On July 1, journeyman goaltender Cam Talbot signed a one-year, $2.7 million contract with the Calgary Flames. And it may just end up being one of the better bargain buys of the summer.

Talbot, now with his fourth team since entering the league in 2013-14, has had a fascinating career arc. After two impressive opening seasons in New York, Talbot was traded to Edmonton for three draft picks in the summer of 2015. At the time, Talbot was victimized by a numbers game that started and ended with Henrik Lundqvist.

In Edmonton, we saw mixed results. The 2015-17 stretch saw Talbot restore order to the goaltending position, and I think it’s fair to say that he was as instrumental as any player not named Connor McDavid in ending the Oilers' playoff drought. However, like most of the Edmonton roster, Talbot’s performance slipped over the last couple of years. And at a low point, he was moved to the Philadelphia Flyers for goaltender Anthony Stolarz.

If you look at Talbot’s save percentages over the years relative to where the rest of the league has been – well, it’s mystifying. In his early years, Talbot looked like a likely long-term starter at the NHL level. More recently, his numbers have cratered so emphatically that it was increasingly difficult to believe he could land a back-up goaltending job at the NHL level.

Embedded Image

Front offices are frequently biased by recent performance. In some cases that’s beneficial, particularly if something occurred (e.g. a lingering bodily injury, signs of aging, et al.) that would substantiate a change in production. In other cases, it’s counterproductive. The NHL is extremely susceptible to being fooled by randomness, in large part because hockey is a highly volatile, low-event game that doesn’t lend itself well to highly accurate player evaluations and future forecasts.

Even the measures we do have available to us can frequently be misleading. Take save percentage as an example here. Save percentage does well to tell us how frequently a goaltender can stop a shot, and there is some repeatability in this measure but no one believes that save percentage isn’t polluted– perhaps significantly so -- by team performance. Every year we see goalies adversely impacted by poor defensive play up front. We also see examples of goaltenders benefiting from play up front.

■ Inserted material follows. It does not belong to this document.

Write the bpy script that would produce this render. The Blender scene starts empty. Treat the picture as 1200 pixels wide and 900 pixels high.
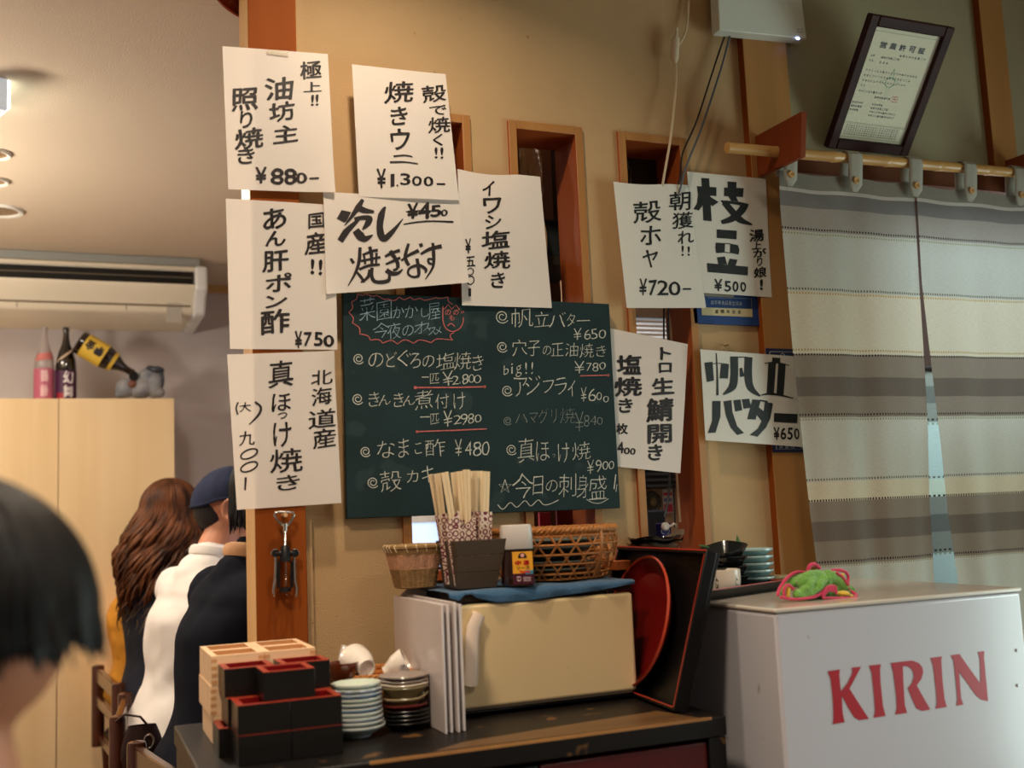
import bpy, bmesh, math, random
from mathutils import Vector, Matrix, noise

S = bpy.context.scene
COL = S.collection
random.seed(7)
PI = math.pi
R = math.radians

# ------------------------------------------------------------------ camera
ZC = 1.15
FPX = 1264.0
YAW, PITCH, ROLL = R(22.394), R(6.863), R(-2.4926)
_F = Vector((math.sin(YAW)*math.cos(PITCH), math.cos(YAW)*math.cos(PITCH), math.sin(PITCH)))
_r = Vector((math.cos(YAW), -math.sin(YAW), 0))
_u = _r.cross(_F)
_R2 = _r*math.cos(ROLL) + _u*math.sin(ROLL)
_U2 = -_r*math.sin(ROLL) + _u*math.cos(ROLL)
CAMP = Vector((0, 0, ZC))
cam = bpy.data.cameras.new('camera')
cam.sensor_width = 36.0
cam.lens = FPX/1200*36.0
cam.clip_start = 0.05
co = bpy.data.objects.new('camera', cam)
COL.objects.link(co)
m = Matrix.Identity(4)
for i in range(3):
    m[i][0], m[i][1], m[i][2], m[i][3] = _R2[i], _U2[i], -_F[i], CAMP[i]
co.matrix_world = m
S.camera = co
cam.dof.use_dof = True
cam.dof.focus_distance = 2.40
cam.dof.aperture_fstop = 3.0

def ray(u, v):
    return _R2*((u-600)/FPX) - _U2*((v-450)/FPX) + _F
def at(u, v, Y):
    d = ray(u, v); return CAMP + d*(Y/d.y)
def atz(u, v, Z):
    d = ray(u, v); return CAMP + d*((Z-ZC)/d.z)
def atx(u, v, X):
    d = ray(u, v); return CAMP + d*(X/d.x)
def atd(u, v, D):
    return CAMP + ray(u, v)*D

# ------------------------------------------------------------------ world, lights, exposure
S.view_settings.view_transform = 'Standard'
S.view_settings.look = 'None'
S.view_settings.exposure = 0.0
S.view_settings.gamma = 1.0
S.view_settings.use_curve_mapping = False
w = bpy.data.worlds.new('world'); S.world = w
w.use_nodes = True
w.node_tree.nodes['Background'].inputs[0].default_value = (1.0, 0.86, 0.70, 1)
w.node_tree.nodes['Background'].inputs[1].default_value = 0.03

WARM = (1.0, 0.82, 0.62)
def area(name, loc, size, power, col=WARM, rot=(0, 0, 0), spread=180, sy=None, disk=True):
    l = bpy.data.lights.new(name, 'AREA'); l.energy = power; l.color = col
    l.shape = 'RECTANGLE' if sy else ('DISK' if disk else 'SQUARE')
    l.size = size
    if sy: l.size_y = sy
    l.spread = R(spread)
    o = bpy.data.objects.new(name, l); COL.objects.link(o)
    o.location = loc; o.rotation_euler = rot
    return o
def point(name, loc, power, col=WARM, r=0.08):
    l = bpy.data.lights.new(name, 'POINT'); l.energy = power; l.color = col; l.shadow_soft_size = r
    o = bpy.data.objects.new(name, l); COL.objects.link(o); o.location = loc
    return o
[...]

One of the real in-roads hockey analytics have made over the years relates to expected goals. Expected goals capture two components: shot quantity, and shot quality. Shot quality is the much more complex version of the two. Think of shot quality as applying a percentage or likelihood of any given shot finding the back of the net. How would we do that? We would look at historical distributions of goal expectancies based on the distance of the shot, type of the shot, angle of the shot, the individual shooter, and so forth.

Since expected goals are quite predictive, we can use it as a signal of sorts to determine if goaltenders are being victimized – or assisted – by the play of the rest of the team. In the case of Talbot, that’s particularly important. Because as Talbot’s save percentage cratered, so too did his expected save percentage. And while it doesn’t take the sting out of last year’s bad season, it does add some important context (Data via Evolving Hockey and Natural Stat Trick).

Embedded Image

We would have expected a goaltender in replacement of Talbot last season to stop about 90.4 per cent of shots. That’s still well above his 89.2 save percentage last year, but it’s also below the league average save percentage (91.0 per cent) over the same time frame. Perhaps more noteworthy is it shows him as a value added presence during the 2017-18 season – despite trailing the average league save percentage, he still stopped more shots than we would have expected a replacement goaltender to do behind Edmonton’s defence that year.

And, more broadly speaking, we have a six-year span where Talbot has only been negative once. Since entering the league, Talbot has saved his team about 0.2 goals for every 60 minutes of hockey played. How does that compare against other regular goalies over the same window? Quite well:

Embedded Image

Perhaps it is possible that last year is the season that’s predictive of Talbot’s future, and that for some reason – explainable or otherwise – his game has completely eroded. But the power of large numbers is that we don’t have to be fooled by wild deviations in small samples. From 2013-18, Talbot was a very strong goaltender. From 2018-19, he was not. Put those six years against the data of those around him, and he compares well to most starters around the league. (By the by, six years of data is one of the reasons I think a betting man would see Talbot outperform his replacement in Edmonton on a going forward basis.)

And on a one-year, $2.7-million contract? Well, I’m making that bet every single time.